ONGC Videsh Ltd (OVL) and Petroleos De Venezuela SA (PDVSA) have signed two agreements for facilitating redevelopment of the San Cristobal joint venture project in Venezuela.
The agreements signed on November 4 provides a mechanism to liquidate ONGC Videsh’s outstanding dividends from the project. At the same time, OVL needs to obtain long-term financing for the capital investments for implementing the remediation plan of the project. The remediation plan aims to invigorate the field from its current production level of about 18,000 billion barrel per day to 27,000 bbl per day by the use of water flooding technique.
OVL, the overseas arm of state-owned ONGC, owns 40% of Venezuela's San Cristobal oilfield and had invested about $190 million in the project in 2008. State-run Petroleos de Venezuela SA (PDVSA) holds the remaining stake. San Cristobal project (Project) is located in the Zuata Subdivision of proliferous Hugo Chavez Fria Orinoco Heavy Oil belt, in the Junin Norte Block in eastern Venezuela. The joint venture was incorporated in April 2008 consequent to a memorandum of understanding (MoU) signed in March 2005 at New Delhi to jointly develop oil and gas exploration and production projects in Venezuela.

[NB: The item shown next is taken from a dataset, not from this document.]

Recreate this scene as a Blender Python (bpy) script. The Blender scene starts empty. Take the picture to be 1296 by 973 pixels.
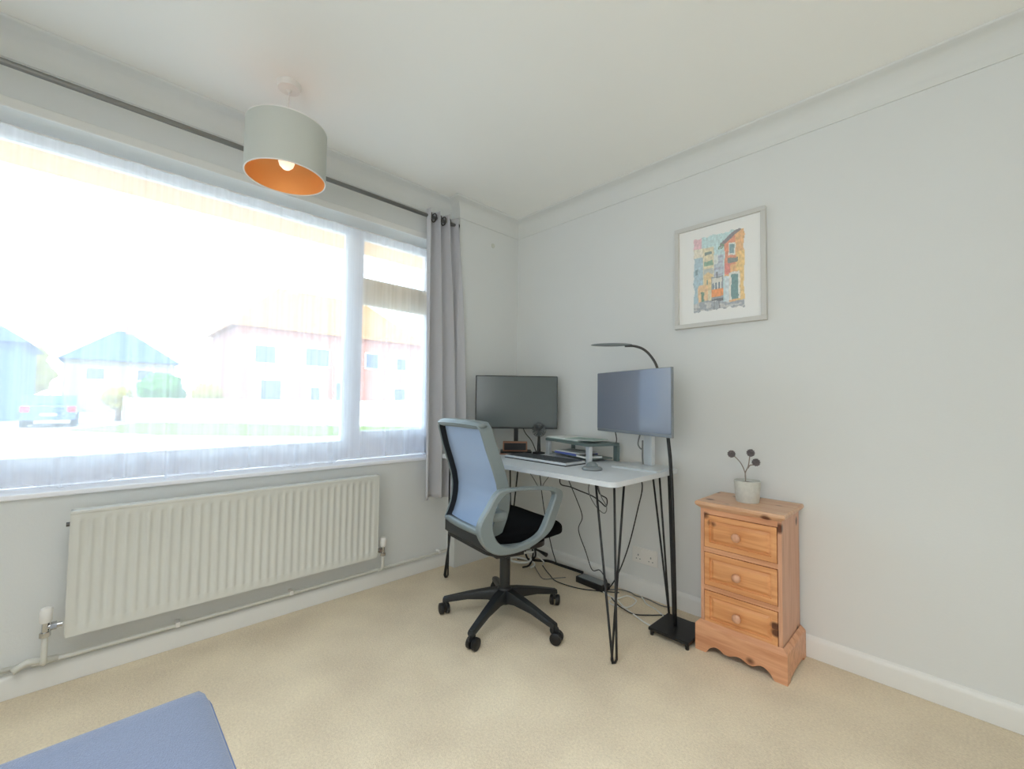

According to reports, OVL may provide $318 million financing to help raise output at a Venezuelan oilfield to supply 17,000 barrels per day of crude oil to India to clear past dues. Earlier in August, OVL and PDVSA had entered into a memorandum of cooperation on training and education under which ONGC Videsh has sponsored training for a batch of petroleum engineers from PDVSA in masters programs at the premier petroleum institute of India - Indian School of Mines, Dhanbad.